Bhupendra Singh, who lives in Hanuman Nagar, a slum near the Chhatrapati Shivaji Airport in Mumbai, tells Covert that the number of North Indians living in this area tend to vote on the basis of community affiliations. “Voters in slums generally get promised a lot every election, and often they are also paid in cash by candidates, but unfortunately they get little in return. Politicians come here to capture the votes from slums but then fail to show their face for five years.” Singh insists that most slum-dwellers vote for the Congress, while right-wing parties like the BJP and Shiv Sena get most of their votes from housing societies.

But community-based political affiliations can often be a recipe for violence. Kamal Siddiqui, a 65 year old from the largely-Muslim slum of Malvani in Mumbai, says, “Even if it’s a worse candidate, those who have been voting for the Congress will continue to do so. We see which candidate belongs to which group and the voting takes place accordingly.” Political parties seem very attentive to which buttons they need to press to excite passions. Siddiqui continues, “All the political parties are the same. They know that in a place like this the caste-factor won’t work, so they resort to dividing people along religious lines. In the slums they sometimes try to make the Hindu-Muslim wedge an issue between people who live together throughout the year.”

Politics in the slum seems to be heading down a difficult path. The broad mass of the urban population of India lives in slums and unauthorised colonies, yet their desires and requests are constantly marginalised. The demands of the middle-class are repeatedly privileged as the demands of the Indian population as a whole. One example is the arrival of the Commonwealth Games in the city, often trumpeted by both Government and the affluent as an indicator of New Delhi’s newfound prosperity and progress. The work surrounding the Games has destroyed the livelihoods of a great number of people. Rajmati explains, “5 weeks ago they stopped all the street markets for these Games. This was our family business – we have been doing this in Delhi for 50 years. Now we are denied even this. This election we will fight against this, but what are the alternatives? When the lotus [BJP] was in power onion prices went up.”

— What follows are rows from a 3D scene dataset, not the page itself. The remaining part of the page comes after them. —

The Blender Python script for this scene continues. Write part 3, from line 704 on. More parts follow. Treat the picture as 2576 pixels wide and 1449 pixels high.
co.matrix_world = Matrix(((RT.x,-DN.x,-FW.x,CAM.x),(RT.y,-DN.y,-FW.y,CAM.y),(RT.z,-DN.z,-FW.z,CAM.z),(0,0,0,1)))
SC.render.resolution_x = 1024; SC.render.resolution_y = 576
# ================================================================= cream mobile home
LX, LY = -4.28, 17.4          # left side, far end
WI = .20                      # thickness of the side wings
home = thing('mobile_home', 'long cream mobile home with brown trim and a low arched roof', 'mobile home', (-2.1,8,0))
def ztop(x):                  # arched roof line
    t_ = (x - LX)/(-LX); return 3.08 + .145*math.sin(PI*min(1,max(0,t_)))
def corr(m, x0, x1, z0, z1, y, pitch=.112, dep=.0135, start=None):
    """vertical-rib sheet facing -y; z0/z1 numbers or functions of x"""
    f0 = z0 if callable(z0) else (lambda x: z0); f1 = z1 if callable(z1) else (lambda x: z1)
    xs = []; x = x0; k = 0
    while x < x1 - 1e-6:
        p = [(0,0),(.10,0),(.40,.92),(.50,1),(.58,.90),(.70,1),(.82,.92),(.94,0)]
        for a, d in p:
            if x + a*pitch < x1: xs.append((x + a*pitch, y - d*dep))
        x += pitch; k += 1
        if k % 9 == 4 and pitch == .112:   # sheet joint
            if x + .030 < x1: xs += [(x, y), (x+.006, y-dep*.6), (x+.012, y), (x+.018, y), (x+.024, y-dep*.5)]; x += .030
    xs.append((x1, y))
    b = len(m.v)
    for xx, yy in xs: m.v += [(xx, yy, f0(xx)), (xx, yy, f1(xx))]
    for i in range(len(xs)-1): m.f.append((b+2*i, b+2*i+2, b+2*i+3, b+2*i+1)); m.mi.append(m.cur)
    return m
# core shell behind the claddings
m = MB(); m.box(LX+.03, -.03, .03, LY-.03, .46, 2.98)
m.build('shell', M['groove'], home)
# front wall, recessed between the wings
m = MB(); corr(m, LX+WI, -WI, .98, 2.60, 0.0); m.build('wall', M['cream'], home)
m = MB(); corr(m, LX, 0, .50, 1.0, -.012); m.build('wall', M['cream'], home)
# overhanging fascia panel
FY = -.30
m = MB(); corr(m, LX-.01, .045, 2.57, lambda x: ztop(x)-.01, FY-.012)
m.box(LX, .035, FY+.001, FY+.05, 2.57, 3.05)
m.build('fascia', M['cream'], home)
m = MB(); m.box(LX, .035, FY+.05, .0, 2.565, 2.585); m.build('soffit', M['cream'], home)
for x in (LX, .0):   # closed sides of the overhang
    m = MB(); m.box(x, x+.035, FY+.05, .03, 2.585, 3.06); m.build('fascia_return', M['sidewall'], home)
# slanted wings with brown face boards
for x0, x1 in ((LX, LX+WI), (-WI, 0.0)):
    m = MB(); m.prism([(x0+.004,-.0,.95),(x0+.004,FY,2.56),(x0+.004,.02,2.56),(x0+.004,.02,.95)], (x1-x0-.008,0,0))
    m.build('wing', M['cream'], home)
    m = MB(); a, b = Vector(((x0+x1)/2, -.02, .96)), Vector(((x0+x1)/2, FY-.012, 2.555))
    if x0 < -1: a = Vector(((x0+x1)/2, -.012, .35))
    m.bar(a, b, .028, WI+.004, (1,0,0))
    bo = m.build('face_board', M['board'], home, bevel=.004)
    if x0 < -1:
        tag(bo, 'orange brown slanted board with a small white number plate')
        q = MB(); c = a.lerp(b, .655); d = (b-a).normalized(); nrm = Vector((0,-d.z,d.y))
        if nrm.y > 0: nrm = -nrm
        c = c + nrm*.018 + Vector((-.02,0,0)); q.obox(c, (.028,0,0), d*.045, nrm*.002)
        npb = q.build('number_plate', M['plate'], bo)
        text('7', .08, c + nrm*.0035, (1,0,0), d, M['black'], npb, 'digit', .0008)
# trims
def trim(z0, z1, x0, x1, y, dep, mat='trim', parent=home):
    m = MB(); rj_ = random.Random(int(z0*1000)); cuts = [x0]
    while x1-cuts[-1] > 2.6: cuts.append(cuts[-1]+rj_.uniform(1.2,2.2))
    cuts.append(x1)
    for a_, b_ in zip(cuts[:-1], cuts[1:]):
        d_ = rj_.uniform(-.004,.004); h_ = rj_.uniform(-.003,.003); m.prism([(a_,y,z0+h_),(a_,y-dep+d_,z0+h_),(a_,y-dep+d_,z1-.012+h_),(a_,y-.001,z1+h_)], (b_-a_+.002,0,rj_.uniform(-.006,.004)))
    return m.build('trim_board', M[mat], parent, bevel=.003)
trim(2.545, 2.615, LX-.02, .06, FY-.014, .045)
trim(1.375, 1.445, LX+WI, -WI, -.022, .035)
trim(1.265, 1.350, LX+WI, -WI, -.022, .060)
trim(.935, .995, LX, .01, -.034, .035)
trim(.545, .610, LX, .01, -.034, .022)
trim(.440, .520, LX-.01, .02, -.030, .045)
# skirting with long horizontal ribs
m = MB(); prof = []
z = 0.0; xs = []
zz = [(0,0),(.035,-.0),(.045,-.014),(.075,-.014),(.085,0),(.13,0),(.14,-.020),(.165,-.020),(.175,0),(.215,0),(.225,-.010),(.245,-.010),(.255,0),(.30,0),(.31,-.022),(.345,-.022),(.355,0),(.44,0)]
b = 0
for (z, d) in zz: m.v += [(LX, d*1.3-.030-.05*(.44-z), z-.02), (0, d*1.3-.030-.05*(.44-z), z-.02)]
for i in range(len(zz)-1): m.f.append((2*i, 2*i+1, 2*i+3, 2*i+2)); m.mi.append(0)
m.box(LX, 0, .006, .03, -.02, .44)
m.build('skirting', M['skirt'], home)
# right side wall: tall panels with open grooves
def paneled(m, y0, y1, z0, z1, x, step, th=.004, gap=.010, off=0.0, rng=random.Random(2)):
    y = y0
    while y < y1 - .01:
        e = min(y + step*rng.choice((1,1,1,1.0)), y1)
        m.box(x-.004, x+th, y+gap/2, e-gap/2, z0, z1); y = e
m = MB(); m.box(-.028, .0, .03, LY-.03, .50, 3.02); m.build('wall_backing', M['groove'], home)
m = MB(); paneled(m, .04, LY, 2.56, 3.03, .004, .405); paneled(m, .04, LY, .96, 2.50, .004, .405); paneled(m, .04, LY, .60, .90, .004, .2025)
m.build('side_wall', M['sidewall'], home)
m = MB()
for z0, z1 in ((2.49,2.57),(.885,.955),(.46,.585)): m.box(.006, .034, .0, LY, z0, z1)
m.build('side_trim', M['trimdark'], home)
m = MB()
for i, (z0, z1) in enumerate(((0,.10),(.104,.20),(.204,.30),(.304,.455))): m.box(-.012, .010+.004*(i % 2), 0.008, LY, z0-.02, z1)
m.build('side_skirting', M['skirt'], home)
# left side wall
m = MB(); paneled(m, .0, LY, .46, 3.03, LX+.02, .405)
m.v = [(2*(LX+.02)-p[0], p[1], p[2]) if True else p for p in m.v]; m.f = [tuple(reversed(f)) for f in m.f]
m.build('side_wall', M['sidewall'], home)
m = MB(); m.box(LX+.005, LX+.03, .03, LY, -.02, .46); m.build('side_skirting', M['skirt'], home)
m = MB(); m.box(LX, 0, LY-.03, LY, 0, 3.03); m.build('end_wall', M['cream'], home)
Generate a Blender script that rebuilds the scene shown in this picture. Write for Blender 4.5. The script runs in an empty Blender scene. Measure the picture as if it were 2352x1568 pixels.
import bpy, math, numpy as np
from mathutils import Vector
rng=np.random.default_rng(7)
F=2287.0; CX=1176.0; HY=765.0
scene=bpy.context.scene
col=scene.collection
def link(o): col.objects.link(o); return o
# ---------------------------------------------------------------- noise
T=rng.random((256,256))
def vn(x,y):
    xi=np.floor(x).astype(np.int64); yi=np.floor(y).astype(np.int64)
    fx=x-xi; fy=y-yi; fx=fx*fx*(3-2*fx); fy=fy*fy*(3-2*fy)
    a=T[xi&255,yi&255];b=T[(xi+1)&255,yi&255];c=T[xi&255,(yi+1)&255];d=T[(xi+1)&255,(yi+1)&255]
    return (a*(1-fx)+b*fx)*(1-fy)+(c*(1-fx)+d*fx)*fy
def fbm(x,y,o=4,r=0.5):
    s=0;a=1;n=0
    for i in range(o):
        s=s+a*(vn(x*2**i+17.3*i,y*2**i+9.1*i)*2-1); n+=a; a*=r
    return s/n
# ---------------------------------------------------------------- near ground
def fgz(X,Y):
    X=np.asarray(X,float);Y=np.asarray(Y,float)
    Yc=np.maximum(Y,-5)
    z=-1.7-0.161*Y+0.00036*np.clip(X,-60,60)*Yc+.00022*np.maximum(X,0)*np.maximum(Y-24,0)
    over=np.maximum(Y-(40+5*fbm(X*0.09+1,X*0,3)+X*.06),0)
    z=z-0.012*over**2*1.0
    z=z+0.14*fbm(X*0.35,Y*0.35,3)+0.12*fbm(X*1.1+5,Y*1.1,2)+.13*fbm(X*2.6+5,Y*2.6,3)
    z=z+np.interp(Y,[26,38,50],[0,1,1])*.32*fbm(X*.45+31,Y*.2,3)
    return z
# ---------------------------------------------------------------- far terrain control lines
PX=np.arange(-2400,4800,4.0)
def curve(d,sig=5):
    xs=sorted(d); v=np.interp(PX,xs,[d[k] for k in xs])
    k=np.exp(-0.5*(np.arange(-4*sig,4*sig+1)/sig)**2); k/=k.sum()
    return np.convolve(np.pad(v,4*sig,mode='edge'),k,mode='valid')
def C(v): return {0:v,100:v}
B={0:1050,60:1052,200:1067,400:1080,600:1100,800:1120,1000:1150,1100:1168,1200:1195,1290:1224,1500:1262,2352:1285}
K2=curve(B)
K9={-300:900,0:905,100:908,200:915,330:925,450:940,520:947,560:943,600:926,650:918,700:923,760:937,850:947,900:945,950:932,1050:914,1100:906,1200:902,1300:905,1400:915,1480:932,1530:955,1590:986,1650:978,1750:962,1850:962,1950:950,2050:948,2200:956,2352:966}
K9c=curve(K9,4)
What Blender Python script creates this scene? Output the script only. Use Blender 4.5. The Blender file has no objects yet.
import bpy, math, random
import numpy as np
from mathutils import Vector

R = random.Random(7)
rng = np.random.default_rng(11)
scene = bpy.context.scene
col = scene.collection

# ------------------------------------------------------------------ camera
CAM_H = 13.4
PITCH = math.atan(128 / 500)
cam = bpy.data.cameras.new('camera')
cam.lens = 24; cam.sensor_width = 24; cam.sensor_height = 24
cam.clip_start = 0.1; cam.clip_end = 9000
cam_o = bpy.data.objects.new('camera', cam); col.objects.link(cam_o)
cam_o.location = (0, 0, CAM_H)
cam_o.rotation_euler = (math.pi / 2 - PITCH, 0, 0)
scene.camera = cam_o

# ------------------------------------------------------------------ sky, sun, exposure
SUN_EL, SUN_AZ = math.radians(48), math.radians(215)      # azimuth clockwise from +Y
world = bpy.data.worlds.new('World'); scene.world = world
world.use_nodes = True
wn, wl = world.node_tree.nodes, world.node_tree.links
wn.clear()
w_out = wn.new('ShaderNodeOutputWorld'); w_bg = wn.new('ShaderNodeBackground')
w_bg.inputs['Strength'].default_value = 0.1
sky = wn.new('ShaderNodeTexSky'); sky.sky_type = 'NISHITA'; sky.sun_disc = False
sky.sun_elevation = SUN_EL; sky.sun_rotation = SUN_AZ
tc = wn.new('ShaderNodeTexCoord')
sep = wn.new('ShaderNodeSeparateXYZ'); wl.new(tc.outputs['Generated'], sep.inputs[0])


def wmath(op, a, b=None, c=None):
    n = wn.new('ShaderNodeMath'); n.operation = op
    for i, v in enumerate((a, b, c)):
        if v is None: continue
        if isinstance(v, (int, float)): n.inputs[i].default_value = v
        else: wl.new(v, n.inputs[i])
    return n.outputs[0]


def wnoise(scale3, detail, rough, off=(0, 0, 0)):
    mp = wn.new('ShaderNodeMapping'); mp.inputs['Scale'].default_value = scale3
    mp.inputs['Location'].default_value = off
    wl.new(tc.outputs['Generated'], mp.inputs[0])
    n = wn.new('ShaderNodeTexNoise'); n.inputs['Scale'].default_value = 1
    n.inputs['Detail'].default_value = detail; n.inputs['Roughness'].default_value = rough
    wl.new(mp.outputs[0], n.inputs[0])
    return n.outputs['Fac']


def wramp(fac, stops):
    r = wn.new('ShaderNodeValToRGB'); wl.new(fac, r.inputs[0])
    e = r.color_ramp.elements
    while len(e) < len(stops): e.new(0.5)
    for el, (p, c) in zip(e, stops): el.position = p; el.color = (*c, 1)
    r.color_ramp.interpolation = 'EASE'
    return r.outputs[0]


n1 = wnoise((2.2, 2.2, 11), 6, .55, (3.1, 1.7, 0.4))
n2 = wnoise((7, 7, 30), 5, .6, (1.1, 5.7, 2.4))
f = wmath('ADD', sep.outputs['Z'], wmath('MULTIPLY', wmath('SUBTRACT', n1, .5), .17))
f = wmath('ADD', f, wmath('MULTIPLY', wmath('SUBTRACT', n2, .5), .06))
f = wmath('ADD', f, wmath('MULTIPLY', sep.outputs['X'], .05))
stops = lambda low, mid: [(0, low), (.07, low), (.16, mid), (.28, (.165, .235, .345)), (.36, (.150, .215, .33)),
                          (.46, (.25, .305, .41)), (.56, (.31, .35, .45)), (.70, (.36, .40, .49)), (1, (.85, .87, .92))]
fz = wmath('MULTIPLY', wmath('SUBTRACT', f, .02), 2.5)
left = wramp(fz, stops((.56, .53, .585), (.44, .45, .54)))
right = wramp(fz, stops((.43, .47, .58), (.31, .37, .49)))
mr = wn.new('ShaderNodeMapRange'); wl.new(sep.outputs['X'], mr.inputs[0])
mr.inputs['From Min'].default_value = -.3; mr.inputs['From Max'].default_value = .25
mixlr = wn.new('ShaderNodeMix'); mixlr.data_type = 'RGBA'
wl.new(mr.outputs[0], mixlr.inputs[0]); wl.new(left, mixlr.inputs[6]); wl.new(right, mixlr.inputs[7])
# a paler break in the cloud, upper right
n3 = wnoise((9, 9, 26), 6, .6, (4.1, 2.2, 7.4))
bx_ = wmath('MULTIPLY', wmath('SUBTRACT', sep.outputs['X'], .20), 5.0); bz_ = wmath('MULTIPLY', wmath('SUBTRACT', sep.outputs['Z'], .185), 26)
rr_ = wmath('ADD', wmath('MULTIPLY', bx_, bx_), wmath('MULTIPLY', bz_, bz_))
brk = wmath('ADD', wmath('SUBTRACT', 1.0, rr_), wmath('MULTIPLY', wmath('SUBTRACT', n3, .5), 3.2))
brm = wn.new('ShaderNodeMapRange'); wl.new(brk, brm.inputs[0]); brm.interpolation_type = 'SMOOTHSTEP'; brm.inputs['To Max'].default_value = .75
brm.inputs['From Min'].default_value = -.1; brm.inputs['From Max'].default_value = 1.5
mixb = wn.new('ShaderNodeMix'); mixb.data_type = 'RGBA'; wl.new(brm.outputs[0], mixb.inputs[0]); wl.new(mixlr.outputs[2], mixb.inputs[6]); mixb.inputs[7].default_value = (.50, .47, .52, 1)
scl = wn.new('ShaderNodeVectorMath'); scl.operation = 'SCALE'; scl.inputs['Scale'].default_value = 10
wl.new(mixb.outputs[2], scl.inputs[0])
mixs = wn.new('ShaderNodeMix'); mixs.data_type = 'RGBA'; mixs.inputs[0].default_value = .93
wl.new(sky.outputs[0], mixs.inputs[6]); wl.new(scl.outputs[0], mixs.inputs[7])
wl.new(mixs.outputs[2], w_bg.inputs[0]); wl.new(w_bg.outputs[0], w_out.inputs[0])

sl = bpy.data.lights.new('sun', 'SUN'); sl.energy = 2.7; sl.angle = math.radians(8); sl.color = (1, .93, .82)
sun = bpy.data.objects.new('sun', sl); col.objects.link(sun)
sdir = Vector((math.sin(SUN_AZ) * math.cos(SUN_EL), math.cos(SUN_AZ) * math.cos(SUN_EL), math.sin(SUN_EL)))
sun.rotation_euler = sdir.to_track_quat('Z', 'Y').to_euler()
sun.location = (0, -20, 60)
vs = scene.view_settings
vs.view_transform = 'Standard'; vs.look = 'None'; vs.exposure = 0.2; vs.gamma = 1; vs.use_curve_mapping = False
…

Most slum-dwellers want: legal title to shelter; legal provision for livelihoods; and basic services, which they are happy to pay for as long as it is provided regularly and legally. What they get are politicians who provide them with cheap alcohol when the election nears and little else. A number of people in Sunder Nagari made regular trips to the councillor Santosh Kumar and the MLA Vir Dighaan’s office for help on a number of issues. Sometimes their demands are satisfied, but on most occasions they are told they cannot be helped. Dunu Roy has hope for the future, however. “Right now the media does not understanding this kind of political action – they go to slum-dwellers’ morchas but don’t take photographs because there are no political leaders. They can’t see that there is an incipient emergence of the politics of the slum. You might not see politicians come from this background, but you will see these people assert themselves politically. In spite of the schisms and betrayals, these people are beginning to find a voice.”